* BEGIN Available data *
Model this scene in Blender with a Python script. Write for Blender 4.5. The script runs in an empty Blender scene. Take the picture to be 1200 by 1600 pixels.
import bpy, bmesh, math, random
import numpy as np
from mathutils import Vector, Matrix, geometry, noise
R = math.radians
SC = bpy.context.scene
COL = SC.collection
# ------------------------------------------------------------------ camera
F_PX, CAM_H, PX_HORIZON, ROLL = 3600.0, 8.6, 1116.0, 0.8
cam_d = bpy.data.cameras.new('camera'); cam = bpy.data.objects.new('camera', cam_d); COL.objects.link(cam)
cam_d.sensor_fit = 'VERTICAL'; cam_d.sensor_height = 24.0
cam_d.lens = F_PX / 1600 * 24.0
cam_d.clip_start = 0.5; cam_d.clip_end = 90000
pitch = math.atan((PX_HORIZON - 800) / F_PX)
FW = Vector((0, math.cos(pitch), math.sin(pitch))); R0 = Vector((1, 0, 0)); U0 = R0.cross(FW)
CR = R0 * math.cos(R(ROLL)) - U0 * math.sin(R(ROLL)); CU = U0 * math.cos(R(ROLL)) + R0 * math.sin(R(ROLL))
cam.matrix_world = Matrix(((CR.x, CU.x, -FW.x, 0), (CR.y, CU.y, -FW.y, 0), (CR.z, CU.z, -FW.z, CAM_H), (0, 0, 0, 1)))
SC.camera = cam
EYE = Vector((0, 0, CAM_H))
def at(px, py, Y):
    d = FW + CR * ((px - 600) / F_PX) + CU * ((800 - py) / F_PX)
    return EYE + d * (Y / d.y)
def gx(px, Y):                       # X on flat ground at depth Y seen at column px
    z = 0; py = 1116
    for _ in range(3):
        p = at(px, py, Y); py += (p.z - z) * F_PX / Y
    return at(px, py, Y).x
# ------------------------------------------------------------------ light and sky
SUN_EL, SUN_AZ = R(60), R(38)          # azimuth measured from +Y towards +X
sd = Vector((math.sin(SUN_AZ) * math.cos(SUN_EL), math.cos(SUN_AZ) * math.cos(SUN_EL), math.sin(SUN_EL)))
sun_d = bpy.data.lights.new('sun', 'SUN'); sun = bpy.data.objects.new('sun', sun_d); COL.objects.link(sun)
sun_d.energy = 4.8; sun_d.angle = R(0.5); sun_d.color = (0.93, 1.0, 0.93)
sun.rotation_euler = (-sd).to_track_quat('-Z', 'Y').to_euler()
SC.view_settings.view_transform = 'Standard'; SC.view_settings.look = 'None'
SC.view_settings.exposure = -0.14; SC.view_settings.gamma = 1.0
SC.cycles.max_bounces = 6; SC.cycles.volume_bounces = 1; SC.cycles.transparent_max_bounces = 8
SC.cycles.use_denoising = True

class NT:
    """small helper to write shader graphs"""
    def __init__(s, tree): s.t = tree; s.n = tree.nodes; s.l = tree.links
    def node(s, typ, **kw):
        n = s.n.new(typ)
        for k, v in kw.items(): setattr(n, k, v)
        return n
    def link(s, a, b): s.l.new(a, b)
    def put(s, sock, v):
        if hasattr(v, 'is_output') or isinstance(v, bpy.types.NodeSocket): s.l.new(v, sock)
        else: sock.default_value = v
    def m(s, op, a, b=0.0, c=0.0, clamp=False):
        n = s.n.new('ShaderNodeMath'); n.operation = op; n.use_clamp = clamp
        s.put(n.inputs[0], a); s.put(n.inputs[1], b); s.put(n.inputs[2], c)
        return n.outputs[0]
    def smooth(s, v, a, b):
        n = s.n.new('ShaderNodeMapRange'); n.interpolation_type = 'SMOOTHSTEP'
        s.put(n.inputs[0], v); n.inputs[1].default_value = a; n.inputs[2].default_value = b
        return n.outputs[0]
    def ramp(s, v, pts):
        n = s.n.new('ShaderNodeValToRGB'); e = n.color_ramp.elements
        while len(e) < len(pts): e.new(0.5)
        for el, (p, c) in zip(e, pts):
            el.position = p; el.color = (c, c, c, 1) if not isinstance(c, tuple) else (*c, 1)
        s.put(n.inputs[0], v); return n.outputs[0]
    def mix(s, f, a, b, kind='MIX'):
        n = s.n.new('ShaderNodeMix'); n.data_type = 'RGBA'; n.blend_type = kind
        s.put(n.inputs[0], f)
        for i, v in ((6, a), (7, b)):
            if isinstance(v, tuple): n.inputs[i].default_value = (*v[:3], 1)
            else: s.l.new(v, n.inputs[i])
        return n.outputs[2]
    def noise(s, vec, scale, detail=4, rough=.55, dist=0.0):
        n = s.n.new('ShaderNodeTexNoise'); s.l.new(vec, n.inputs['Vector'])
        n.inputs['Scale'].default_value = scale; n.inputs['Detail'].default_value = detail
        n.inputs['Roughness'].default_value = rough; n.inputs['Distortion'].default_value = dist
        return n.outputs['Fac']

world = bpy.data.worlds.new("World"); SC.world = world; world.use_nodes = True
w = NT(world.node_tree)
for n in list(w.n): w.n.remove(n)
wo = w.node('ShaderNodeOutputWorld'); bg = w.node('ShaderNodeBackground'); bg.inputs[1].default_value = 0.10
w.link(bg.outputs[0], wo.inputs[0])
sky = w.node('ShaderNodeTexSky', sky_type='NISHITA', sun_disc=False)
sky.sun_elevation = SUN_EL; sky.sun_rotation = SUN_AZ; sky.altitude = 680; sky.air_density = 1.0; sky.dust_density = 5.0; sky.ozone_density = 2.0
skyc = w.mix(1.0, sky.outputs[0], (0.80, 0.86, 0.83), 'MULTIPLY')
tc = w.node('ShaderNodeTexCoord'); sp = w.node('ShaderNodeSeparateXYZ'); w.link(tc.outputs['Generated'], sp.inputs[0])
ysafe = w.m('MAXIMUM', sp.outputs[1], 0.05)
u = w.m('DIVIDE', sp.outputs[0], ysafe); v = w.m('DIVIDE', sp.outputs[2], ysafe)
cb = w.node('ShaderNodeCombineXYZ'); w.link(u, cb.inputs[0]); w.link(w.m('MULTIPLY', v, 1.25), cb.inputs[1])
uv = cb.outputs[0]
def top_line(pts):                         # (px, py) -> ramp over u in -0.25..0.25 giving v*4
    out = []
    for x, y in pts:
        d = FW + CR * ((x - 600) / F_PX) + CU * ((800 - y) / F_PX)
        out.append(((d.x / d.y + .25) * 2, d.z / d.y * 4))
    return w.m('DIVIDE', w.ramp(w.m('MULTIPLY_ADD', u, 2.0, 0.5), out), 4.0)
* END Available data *
Problem statement: Each line of the material above must be retyped precisely.

Exercise response:
Model this scene in Blender with a Python script. Write for Blender 4.5. The script runs in an empty Blender scene. Take the picture to be 1200 by 1600 pixels.
import bpy, bmesh, math, random
import numpy as np
from mathutils import Vector, Matrix, geometry, noise
R = math.radians
SC = bpy.context.scene
COL = SC.collection
# ------------------------------------------------------------------ camera
F_PX, CAM_H, PX_HORIZON, ROLL = 3600.0, 8.6, 1116.0, 0.8
cam_d = bpy.data.cameras.new('camera'); cam = bpy.data.objects.new('camera', cam_d); COL.objects.link(cam)
cam_d.sensor_fit = 'VERTICAL'; cam_d.sensor_height = 24.0
cam_d.lens = F_PX / 1600 * 24.0
cam_d.clip_start = 0.5; cam_d.clip_end = 90000
pitch = math.atan((PX_HORIZON - 800) / F_PX)
FW = Vector((0, math.cos(pitch), math.sin(pitch))); R0 = Vector((1, 0, 0)); U0 = R0.cross(FW)
CR = R0 * math.cos(R(ROLL)) - U0 * math.sin(R(ROLL)); CU = U0 * math.cos(R(ROLL)) + R0 * math.sin(R(ROLL))
cam.matrix_world = Matrix(((CR.x, CU.x, -FW.x, 0), (CR.y, CU.y, -FW.y, 0), (CR.z, CU.z, -FW.z, CAM_H), (0, 0, 0, 1)))
SC.camera = cam
EYE = Vector((0, 0, CAM_H))
def at(px, py, Y):
    d = FW + CR * ((px - 600) / F_PX) + CU * ((800 - py) / F_PX)
    return EYE + d * (Y / d.y)
def gx(px, Y):                       # X on flat ground at depth Y seen at column px
    z = 0; py = 1116
    for _ in range(3):
        p = at(px, py, Y); py += (p.z - z) * F_PX / Y
    return at(px, py, Y).x
# ------------------------------------------------------------------ light and sky
SUN_EL, SUN_AZ = R(60), R(38)          # azimuth measured from +Y towards +X
sd = Vector((math.sin(SUN_AZ) * math.cos(SUN_EL), math.cos(SUN_AZ) * math.cos(SUN_EL), math.sin(SUN_EL)))
sun_d = bpy.data.lights.new('sun', 'SUN'); sun = bpy.data.objects.new('sun', sun_d); COL.objects.link(sun)
sun_d.energy = 4.8; sun_d.angle = R(0.5); sun_d.color = (0.93, 1.0, 0.93)
sun.rotation_euler = (-sd).to_track_quat('-Z', 'Y').to_euler()
SC.view_settings.view_transform = 'Standard'; SC.view_settings.look = 'None'
SC.view_settings.exposure = -0.14; SC.view_settings.gamma = 1.0
SC.cycles.max_bounces = 6; SC.cycles.volume_bounces = 1; SC.cycles.transparent_max_bounces = 8
SC.cycles.use_denoising = True

class NT:
    """small helper to write shader graphs"""
    def __init__(s, tree): s.t = tree; s.n = tree.nodes; s.l = tree.links
    def node(s, typ, **kw):
        n = s.n.new(typ)
        for k, v in kw.items(): setattr(n, k, v)
        return n
    def link(s, a, b): s.l.new(a, b)
    def put(s, sock, v):
        if hasattr(v, 'is_output') or isinstance(v, bpy.types.NodeSocket): s.l.new(v, sock)
        else: sock.default_value = v
    def m(s, op, a, b=0.0, c=0.0, clamp=False):
        n = s.n.new('ShaderNodeMath'); n.operation = op; n.use_clamp = clamp
        s.put(n.inputs[0], a); s.put(n.inputs[1], b); s.put(n.inputs[2], c)
        return n.outputs[0]
    def smooth(s, v, a, b):
        n = s.n.new('ShaderNodeMapRange'); n.interpolation_type = 'SMOOTHSTEP'
        s.put(n.inputs[0], v); n.inputs[1].default_value = a; n.inputs[2].default_value = b
        return n.outputs[0]
    def ramp(s, v, pts):
        n = s.n.new('ShaderNodeValToRGB'); e = n.color_ramp.elements
        while len(e) < len(pts): e.new(0.5)
        for el, (p, c) in zip(e, pts):
            el.position = p; el.color = (c, c, c, 1) if not isinstance(c, tuple) else (*c, 1)
        s.put(n.inputs[0], v); return n.outputs[0]
    def mix(s, f, a, b, kind='MIX'):
        n = s.n.new('ShaderNodeMix'); n.data_type = 'RGBA'; n.blend_type = kind
        s.put(n.inputs[0], f)
        for i, v in ((6, a), (7, b)):
            if isinstance(v, tuple): n.inputs[i].default_value = (*v[:3], 1)
            else: s.l.new(v, n.inputs[i])
        return n.outputs[2]
    def noise(s, vec, scale, detail=4, rough=.55, dist=0.0):
        n = s.n.new('ShaderNodeTexNoise'); s.l.new(vec, n.inputs['Vector'])
        n.inputs['Scale'].default_value = scale; n.inputs['Detail'].default_value = detail
        n.inputs['Roughness'].default_value = rough; n.inputs['Distortion'].default_value = dist
        return n.outputs['Fac']

world = bpy.data.worlds.new("World"); SC.world = world; world.use_nodes = True
w = NT(world.node_tree)
for n in list(w.n): w.n.remove(n)
wo = w.node('ShaderNodeOutputWorld'); bg = w.node('ShaderNodeBackground'); bg.inputs[1].default_value = 0.10
w.link(bg.outputs[0], wo.inputs[0])
sky = w.node('ShaderNodeTexSky', sky_type='NISHITA', sun_disc=False)
sky.sun_elevation = SUN_EL; sky.sun_rotation = SUN_AZ; sky.altitude = 680; sky.air_density = 1.0; sky.dust_density = 5.0; sky.ozone_density = 2.0
skyc = w.mix(1.0, sky.outputs[0], (0.80, 0.86, 0.83), 'MULTIPLY')
tc = w.node('ShaderNodeTexCoord'); sp = w.node('ShaderNodeSeparateXYZ'); w.link(tc.outputs['Generated'], sp.inputs[0])
ysafe = w.m('MAXIMUM', sp.outputs[1], 0.05)
u = w.m('DIVIDE', sp.outputs[0], ysafe); v = w.m('DIVIDE', sp.outputs[2], ysafe)
cb = w.node('ShaderNodeCombineXYZ'); w.link(u, cb.inputs[0]); w.link(w.m('MULTIPLY', v, 1.25), cb.inputs[1])
uv = cb.outputs[0]
def top_line(pts):                         # (px, py) -> ramp over u in -0.25..0.25 giving v*4
    out = []
    for x, y in pts:
        d = FW + CR * ((x - 600) / F_PX) + CU * ((800 - y) / F_PX)
        out.append(((d.x / d.y + .25) * 2, d.z / d.y * 4))
    return w.m('DIVIDE', w.ramp(w.m('MULTIPLY_ADD', u, 2.0, 0.5), out), 4.0)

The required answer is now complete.